Норвегия в течение долгого времени входила в состав датского государства и пользовалась датским языком в качестве официального и литературного. После обретения независимости в Норвегии возник и развился смешанный городской говор, особенностью которого было соединение норвежской фонетики и синтаксиса и датской морфологии и лексики. В селе говорили на норвежских диалектах без датского влияния.

В 1814 г. страна получила политическую самостоятельность и проблема создания национального языка стала решаться в двух направлениях: во-первых, приведение существующего языка в соответствие с реальной практикой образованных городских слоёв, во-вторых, создание литературного языка на основе народных говоров. Несколько раз проводились реформы с целью «норвегизации» смешанного городского говора, который с 1890 г. стал называться риксмолом. На этом датско-норвежском языке писал Г. Ибсен.

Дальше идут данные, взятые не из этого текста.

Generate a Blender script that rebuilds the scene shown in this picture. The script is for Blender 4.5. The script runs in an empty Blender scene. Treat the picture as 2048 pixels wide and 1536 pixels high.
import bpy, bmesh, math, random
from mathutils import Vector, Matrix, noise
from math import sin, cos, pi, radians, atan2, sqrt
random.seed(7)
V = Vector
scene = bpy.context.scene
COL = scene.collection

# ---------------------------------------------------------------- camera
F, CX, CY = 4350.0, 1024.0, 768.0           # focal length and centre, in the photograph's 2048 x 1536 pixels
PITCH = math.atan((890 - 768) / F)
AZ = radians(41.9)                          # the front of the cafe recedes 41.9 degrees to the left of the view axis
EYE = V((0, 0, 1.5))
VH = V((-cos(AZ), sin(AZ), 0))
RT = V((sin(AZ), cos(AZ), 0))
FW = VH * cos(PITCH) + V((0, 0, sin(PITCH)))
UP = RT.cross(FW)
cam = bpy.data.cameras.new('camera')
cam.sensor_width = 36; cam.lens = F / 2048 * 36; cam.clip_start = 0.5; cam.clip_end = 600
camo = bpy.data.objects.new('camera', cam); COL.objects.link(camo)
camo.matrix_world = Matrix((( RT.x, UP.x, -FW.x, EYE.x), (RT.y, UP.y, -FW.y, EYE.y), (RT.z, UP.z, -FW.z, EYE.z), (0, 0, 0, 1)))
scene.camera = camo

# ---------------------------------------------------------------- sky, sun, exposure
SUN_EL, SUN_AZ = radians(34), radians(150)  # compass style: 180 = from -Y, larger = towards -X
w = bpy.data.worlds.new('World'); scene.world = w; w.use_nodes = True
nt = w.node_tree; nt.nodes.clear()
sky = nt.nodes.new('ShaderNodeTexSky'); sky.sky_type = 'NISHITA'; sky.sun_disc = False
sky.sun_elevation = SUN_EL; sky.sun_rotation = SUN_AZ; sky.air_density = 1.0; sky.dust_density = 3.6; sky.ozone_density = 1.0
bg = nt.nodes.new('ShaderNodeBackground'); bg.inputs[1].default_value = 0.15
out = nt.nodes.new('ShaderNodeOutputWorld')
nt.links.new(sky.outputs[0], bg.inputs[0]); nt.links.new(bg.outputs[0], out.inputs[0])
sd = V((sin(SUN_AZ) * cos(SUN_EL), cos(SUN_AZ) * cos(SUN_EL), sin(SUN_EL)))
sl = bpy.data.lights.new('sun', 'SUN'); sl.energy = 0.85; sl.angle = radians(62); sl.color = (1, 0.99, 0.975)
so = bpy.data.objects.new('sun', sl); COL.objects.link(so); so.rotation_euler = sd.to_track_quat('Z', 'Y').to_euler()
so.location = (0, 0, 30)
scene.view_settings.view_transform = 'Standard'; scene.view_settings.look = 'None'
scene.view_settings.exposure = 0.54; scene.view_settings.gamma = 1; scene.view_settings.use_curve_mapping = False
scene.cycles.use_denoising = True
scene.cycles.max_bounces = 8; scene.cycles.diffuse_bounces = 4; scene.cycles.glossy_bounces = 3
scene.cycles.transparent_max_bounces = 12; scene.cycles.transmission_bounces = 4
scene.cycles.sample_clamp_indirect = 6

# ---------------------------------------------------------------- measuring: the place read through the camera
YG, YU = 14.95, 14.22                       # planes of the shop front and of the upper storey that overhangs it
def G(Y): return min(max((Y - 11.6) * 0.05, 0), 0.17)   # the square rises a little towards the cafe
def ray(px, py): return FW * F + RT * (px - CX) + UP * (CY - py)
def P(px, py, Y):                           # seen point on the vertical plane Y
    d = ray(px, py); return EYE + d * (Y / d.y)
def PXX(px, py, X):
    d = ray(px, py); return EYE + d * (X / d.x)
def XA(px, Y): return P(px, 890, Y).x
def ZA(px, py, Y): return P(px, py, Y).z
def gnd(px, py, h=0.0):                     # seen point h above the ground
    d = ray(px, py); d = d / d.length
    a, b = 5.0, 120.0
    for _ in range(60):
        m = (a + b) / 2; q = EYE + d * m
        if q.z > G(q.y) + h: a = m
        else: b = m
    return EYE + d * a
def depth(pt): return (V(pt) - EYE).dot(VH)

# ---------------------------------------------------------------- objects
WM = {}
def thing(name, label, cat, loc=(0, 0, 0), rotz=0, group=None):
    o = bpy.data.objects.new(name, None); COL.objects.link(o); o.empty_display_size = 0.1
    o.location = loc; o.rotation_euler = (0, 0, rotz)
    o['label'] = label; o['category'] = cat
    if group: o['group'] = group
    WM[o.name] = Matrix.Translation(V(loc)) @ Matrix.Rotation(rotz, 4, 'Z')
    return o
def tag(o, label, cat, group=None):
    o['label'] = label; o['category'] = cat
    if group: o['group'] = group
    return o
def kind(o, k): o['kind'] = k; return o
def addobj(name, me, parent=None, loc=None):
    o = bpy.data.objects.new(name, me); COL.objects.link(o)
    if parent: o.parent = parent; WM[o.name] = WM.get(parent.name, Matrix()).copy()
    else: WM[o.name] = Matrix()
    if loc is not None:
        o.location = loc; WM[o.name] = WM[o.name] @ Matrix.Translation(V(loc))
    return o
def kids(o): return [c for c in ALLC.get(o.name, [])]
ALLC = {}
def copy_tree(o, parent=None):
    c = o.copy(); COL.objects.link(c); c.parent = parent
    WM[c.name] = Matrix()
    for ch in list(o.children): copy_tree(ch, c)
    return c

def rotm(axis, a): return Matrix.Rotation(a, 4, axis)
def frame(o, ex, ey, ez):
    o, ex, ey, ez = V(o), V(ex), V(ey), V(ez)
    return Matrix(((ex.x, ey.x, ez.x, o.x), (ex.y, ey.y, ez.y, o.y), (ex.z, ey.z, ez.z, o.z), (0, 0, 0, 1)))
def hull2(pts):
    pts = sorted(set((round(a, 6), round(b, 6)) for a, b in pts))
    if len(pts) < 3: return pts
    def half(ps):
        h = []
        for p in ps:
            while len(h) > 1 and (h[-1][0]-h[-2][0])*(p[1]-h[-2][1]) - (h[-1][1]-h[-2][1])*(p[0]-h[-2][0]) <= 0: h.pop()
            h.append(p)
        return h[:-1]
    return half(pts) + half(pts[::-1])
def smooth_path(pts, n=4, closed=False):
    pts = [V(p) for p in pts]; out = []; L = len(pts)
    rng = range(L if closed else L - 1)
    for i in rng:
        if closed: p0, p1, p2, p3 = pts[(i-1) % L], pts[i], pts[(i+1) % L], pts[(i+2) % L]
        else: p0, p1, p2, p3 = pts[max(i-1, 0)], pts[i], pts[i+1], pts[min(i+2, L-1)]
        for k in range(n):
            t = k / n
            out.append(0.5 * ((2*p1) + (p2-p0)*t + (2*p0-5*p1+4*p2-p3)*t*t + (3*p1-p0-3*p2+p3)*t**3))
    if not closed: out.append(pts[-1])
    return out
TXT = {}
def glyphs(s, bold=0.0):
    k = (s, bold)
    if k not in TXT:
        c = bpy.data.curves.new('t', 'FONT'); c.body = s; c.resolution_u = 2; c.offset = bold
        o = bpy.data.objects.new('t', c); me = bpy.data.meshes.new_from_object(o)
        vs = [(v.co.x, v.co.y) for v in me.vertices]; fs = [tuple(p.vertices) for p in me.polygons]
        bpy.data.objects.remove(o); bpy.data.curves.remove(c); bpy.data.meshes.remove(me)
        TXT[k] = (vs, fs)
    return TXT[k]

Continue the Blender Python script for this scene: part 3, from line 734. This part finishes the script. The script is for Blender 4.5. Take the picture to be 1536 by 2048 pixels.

В середине XIX в. П.А. Мунк выдвинул идею создания «народного языка» – ланнсмола, реализованную филологом-самоучкой и поэтом Иваром Осеном. Он четыре года изучал диалекты, издал в 1848 г. «Грамматику норвежского народного языка», а в 1850 г. «Словарь норвежского народного языка». Новый язык представлял собой письменный синтез норвежских диалектов, при этом принимались наиболее архаичные элементы, что было связано с романтическими воззрениями создателей ланнсмола. Язык был искусственным, но он отвечал общественным потребностям. В 1868 г. возникло общество поддержки прав ланнсмола; в 1885 г. ланнсмол был принят официально и уравнен с риксмолом. Языковая ситуация осложнилась: появились два конкурирующих языка. Были попытки административными мерами синтезировать их, но они оказались бесплодными. Существование двух литературных языков создало значительные трудности в области просвещения, культуры и государственности, что вызвало отрицательную реакцию всего норвежского общества. Национальное языковое движение в Норвегии зашло в тупик.

Норвежский опыт печален. Люди, сознательно вызвавшие «языковую лавину», оказались перед ней совершенно бессильными. Следует ли делать из этого пессимистический вывод, что удел человечества – довольствоваться теми языками, которые ему даны, и теми частичными изменениями языковых элементов, которые оно в состоянии произвести? Видимо, нет.